Erst gestern beim herzlichen Empfang des Außenministers des türkischen Regimes ist einmal mehr die enge strategische Beziehung zwischen der deutschen Bundesregierung und dem staatsterroristischen türkischen Regime deutlich geworden. Im Vordergrund stehen dabei Profite aus Waffenverkäufen, aber auch die Rolle der Türkei als Brückenkopf in den Mittleren Osten und als Torwächter der EU. Ein Kapital, mit dem die Türkei immer wieder versucht Druck aufzubauen, sind die fast 3,7 Millionen Schutzsuchenden, ein Großteil aus Syrien, in der Türkei. Das Erdoğan-Regime wiederholt immer wieder voller Selbstlob sich um diese fast 3,7 Millionen Flüchtlinge zu kümmern. Allerdings erhält, wie Zahlen aus einer Kleinen Anfrage der Fraktion DIE LINKE. belegen, nur ein Bruchteil dieser Schutzsuchenden staatliche Versorgung. Die Mehrheit kommt bei Stadtverwaltungen und Familien unter oder lebt in Slums auf der Straße und bedienen den informellen Arbeitsmarkt in der Türkei, an dem auch europäische und US-amerikanische Textilhersteller massiv profitieren.

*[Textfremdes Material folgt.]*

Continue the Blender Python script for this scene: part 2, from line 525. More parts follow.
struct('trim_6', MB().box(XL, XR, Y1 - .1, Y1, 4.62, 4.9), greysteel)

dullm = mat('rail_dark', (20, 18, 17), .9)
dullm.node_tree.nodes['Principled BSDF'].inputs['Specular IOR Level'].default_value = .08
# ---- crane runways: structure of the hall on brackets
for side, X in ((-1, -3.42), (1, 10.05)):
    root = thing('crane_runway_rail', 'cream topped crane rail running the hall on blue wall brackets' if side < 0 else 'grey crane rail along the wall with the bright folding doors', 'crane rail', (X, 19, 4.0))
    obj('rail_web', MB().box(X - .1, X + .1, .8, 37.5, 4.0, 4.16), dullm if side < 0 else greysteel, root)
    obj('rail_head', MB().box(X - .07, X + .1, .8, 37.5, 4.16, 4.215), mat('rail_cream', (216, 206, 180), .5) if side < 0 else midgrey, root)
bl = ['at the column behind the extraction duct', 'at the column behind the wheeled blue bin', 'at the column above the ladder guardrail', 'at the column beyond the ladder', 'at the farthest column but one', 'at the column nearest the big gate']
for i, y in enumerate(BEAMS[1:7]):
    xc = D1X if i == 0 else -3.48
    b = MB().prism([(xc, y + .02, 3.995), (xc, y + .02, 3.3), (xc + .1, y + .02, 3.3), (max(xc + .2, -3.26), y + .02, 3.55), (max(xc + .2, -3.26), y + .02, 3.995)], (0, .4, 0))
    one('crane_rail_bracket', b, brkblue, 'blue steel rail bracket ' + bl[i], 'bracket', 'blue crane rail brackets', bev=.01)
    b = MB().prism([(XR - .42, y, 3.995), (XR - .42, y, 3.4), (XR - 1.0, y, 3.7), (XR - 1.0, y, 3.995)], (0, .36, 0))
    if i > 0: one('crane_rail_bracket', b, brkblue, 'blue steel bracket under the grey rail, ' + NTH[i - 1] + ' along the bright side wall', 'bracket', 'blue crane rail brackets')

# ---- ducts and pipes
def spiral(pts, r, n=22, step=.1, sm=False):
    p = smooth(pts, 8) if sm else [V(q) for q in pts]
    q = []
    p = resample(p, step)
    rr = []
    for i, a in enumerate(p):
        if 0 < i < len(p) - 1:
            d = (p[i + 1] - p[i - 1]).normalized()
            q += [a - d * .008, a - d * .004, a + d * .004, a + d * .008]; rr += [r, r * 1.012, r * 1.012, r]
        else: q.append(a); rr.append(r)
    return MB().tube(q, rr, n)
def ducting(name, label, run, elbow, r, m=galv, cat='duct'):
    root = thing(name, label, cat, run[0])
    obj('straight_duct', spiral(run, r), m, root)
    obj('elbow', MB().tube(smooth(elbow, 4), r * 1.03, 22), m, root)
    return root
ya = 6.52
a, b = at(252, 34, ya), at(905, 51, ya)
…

Das EU-Türkei-Abkommen, dass die Zurückschiebung von in Griechenland ankommenden Schutzsuchenden aus Drittstaaten garantiert und der geschwächten türkischen Kriegsökonomie Milliarden im Austausch für die Schließung der Grenzen einbringt, ist ein zentraler Eckpfeiler der EU-Abschottungsagenda gegen Schutzsuchende. Die Zurückschiebungen in die Türkei machen selbst vor Familien nicht Halt, fünf Prozent der im Rahmen dieses Abkommens in die Türkei zurückgeschobenen Flüchtlinge waren Kinder und Jugendliche. Dabei wird immer wieder sowohl von EU-Regierungen als auch der türkischen Regierung angeführt, wie gut man sich um die Schutzsuchenden in der Türkei kümmere. Die Antworten der Bundesregierung auf Anfragen der Abgeordneten Ulla Jelpke, DIE LINKE. weisen auf eine andere Realität hin.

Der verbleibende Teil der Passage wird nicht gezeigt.